When I was a resident in our once upon a time “mother country” people talked all kinds of rubbish in public without the hint of an insult fired in retaliation. Hyde Park Corner was the place to be if you truly were a glutton for punishment cursed with the irresistible need to be entertained cost-free by weirdly attired over-ambitious buffoons, whether born in the UK or, as with the murderous Abdul Malik and jazz singer-cum-pimp Lucky Gordon, immigrants from Trinidad and Jamaica.

General elections may be a couple years down the road but if we are to judge from past and recent experience the crucifiers of Ubaldus Raymond (pictured) are right now busy cooking up cyber attacks on the reputations of candidates, male and female. More reason for talented citizens to stay away from the political pigsty!

Which is not to say you didn’t from time to time bump into a wannabe Joan Baez waiting to be discovered, or a visiting Californian Black Panther. It seemed British patience was inexhaustible. The worst a performer might experience was a loaded Irish heckler—a supporting act worthy of its own gelled spotlight!

But if in this age of mainly impersonal communication Britain has become intolerant of face to face mindless prattle, still the notoriously gelid English have never sank to showering their politicians with human waste collected over several days—a whole lot more than might legitimately be said of us. Not with the daily reminders of how we arrived at our discombobulating ugly present. Nothing is more offensive to the hypocrite’s olfactory system than the sight of a regular human being enjoying in the light of day what he secretly engages in only while the sun sleeps.

Lately we’ve been preoccupied with the sins of Ubaldus Raymond, once a fairly well regarded senator until several presumed private and harmless phone conversations with a scheming Trinidadian female of short acquaintance were weaponized by cyber mercenaries and made into titillating news headlines and irresistible fecal fodder for insatiable Facebook flies. In his own naïve telling, “I broke no laws, I committed no fraud, I betrayed no official secrets.

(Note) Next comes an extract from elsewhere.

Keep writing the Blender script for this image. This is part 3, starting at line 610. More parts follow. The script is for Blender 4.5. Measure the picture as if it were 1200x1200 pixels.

I had what I considered private conversations, some of which were edited and turned against me.” The truth of the statement, delivered in answer to a question I put to him during a recent appearance on my TV show TALK, served only to set him free to find new employment not connected with the government.  

Before the age of Ubaldus it was regular behavior for elected officials to sleep with under-aged constituents and their close relatives; to write them childish letters on notepaper bearing the nation’s embossed crest; to pretend they were generous close relatives of the impressionable teens. Even the soi-disant agents of God, in their collective selfish interests, looked the other way, sometimes blaming the little victims for the sins of their faux fathers, sometimes called sugar daddies. If only Ubaldus marked a national change of attitude. If only his crucifixion was the price to be paid for a new society determined to make amends for past atrocities. To borrow from Bob Dylan, I may as well try and catch the wind.

We still have not even talked about invasion of privacy and the relationship between that and conversations surreptitiously acquired. Neither have we considered the political environment that permits the publication of photographs or video calculated to demean and embarrass individuals, their relatives, friends and employers. For the most part, such photographs are pornographic. As things stand at this time, there is nothing to prevent or deter, at the very least, an Allen Chastanet detractor from publishing photo-shopped pictures of the prime minister, his wife or their daughter.

For several years now we’ve had school children in recognizable school uniforms performing illegal sex acts on the Internet. To date there have been no related arrests but lots of cover-ups. We seem to have forgotten the responsibilites that come with free speech, and that even public officials are entitled by law to their privacy. If our laws, in the new scheme of things are inadequate, then what’s stopping our lawmakers from enacting new and appropriate legislation?